### Instructions for the task
Collect every line that includes the string "script".

### Information supplied
## Begin

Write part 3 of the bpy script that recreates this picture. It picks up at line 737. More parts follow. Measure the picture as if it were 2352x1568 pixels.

## End
## Begin

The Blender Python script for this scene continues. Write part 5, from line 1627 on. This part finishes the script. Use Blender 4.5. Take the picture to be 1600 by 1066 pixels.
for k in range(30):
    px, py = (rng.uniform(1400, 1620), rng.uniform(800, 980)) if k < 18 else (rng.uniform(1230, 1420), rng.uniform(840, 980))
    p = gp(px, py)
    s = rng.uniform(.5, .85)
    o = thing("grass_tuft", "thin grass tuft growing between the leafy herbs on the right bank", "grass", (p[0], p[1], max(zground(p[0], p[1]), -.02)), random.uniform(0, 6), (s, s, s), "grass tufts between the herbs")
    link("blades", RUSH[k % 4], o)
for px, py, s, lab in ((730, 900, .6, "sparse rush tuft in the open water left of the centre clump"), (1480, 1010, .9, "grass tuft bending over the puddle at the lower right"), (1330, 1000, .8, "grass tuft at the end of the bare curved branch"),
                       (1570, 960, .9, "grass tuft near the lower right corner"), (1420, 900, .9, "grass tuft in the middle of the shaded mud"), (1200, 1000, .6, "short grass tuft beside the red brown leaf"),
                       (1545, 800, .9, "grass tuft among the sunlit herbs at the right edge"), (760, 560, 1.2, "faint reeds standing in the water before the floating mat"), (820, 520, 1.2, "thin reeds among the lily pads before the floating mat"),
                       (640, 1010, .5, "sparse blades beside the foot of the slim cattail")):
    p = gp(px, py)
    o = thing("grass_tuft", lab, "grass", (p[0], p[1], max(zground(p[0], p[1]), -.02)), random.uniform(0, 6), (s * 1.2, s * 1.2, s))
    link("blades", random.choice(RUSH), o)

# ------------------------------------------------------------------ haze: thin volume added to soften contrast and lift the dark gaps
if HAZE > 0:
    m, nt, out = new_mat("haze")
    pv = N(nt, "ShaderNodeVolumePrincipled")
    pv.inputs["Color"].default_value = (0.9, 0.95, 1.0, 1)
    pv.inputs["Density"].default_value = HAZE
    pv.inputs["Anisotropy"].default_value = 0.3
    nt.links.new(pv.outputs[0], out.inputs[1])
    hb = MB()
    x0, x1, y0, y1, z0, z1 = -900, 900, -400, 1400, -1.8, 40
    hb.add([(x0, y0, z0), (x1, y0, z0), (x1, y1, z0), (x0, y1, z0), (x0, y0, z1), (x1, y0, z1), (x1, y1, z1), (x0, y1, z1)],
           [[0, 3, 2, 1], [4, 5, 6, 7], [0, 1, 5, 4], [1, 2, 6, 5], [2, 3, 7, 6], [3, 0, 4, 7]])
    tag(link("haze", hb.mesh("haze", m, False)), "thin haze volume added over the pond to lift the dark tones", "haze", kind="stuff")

## End
## Begin

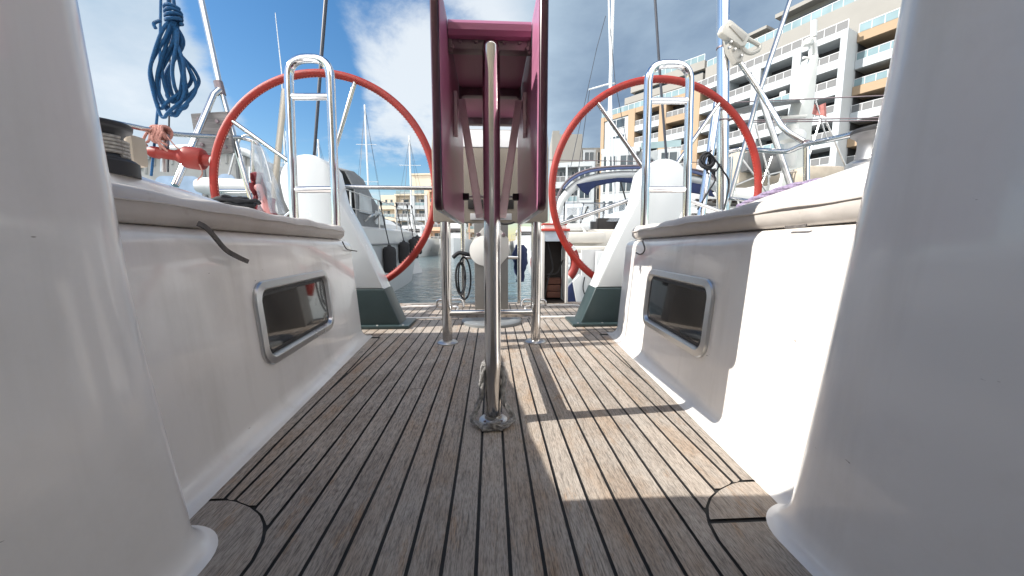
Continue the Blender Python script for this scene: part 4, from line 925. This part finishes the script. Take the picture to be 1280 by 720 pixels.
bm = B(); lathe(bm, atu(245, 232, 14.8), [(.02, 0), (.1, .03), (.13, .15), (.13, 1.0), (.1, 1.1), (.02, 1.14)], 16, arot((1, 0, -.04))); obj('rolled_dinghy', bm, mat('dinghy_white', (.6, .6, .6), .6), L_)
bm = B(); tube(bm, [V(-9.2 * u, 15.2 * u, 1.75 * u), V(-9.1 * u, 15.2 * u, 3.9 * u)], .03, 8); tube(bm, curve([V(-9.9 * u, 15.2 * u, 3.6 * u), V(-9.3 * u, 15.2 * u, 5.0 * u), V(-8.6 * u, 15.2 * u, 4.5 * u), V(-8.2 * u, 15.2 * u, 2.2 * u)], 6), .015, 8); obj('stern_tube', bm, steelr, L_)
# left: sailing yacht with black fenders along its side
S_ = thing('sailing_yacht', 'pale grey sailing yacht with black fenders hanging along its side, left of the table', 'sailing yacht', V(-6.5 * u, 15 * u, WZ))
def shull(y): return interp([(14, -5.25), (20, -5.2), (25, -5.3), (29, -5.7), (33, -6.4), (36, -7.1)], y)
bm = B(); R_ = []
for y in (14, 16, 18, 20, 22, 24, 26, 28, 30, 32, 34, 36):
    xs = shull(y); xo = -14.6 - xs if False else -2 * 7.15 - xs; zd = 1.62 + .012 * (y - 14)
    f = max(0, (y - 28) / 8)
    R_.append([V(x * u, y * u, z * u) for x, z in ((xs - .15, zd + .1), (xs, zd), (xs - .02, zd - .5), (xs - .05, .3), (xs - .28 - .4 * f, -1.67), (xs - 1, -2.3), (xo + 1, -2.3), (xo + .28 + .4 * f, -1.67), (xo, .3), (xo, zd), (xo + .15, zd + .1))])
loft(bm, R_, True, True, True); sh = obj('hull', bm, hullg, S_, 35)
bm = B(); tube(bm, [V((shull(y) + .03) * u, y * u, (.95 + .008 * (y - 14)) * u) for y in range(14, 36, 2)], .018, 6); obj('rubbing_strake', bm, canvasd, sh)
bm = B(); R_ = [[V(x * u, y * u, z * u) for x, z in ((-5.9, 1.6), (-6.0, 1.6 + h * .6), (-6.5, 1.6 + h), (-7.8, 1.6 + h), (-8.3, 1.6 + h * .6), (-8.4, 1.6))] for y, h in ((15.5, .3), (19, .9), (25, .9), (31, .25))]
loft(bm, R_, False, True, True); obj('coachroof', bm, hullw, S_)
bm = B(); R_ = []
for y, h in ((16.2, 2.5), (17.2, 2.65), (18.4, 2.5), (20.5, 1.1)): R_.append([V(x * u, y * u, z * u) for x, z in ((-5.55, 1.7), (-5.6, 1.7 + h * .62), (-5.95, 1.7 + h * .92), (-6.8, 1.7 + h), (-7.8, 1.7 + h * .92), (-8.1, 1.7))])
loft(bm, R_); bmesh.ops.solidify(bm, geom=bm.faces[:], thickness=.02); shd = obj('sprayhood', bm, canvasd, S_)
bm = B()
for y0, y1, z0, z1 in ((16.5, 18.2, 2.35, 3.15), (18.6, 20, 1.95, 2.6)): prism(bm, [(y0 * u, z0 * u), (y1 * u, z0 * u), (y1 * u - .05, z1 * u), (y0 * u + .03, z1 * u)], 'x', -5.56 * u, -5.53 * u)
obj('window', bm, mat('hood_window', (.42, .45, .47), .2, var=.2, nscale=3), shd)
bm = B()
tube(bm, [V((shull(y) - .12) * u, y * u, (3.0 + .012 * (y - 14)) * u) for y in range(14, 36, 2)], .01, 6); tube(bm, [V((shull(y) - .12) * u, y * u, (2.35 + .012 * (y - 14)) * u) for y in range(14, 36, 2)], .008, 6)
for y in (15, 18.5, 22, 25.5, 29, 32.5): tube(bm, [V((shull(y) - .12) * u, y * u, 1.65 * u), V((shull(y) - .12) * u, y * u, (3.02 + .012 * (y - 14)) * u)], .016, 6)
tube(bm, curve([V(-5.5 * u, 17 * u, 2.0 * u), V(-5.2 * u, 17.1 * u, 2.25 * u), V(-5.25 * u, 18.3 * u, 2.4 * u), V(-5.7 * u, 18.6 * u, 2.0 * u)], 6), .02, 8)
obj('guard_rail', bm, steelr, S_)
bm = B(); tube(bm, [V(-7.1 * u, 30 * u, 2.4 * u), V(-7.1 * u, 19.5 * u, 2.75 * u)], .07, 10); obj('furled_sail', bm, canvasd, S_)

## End

### Response below
Write part 3 of the bpy script that recreates this picture. It picks up at line 737. More parts follow. Measure the picture as if it were 2352x1568 pixels.
The Blender Python script for this scene continues. Write part 5, from line 1627 on. This part finishes the script. Use Blender 4.5. Take the picture to be 1600 by 1066 pixels.
Continue the Blender Python script for this scene: part 4, from line 925. This part finishes the script. Take the picture to be 1280 by 720 pixels.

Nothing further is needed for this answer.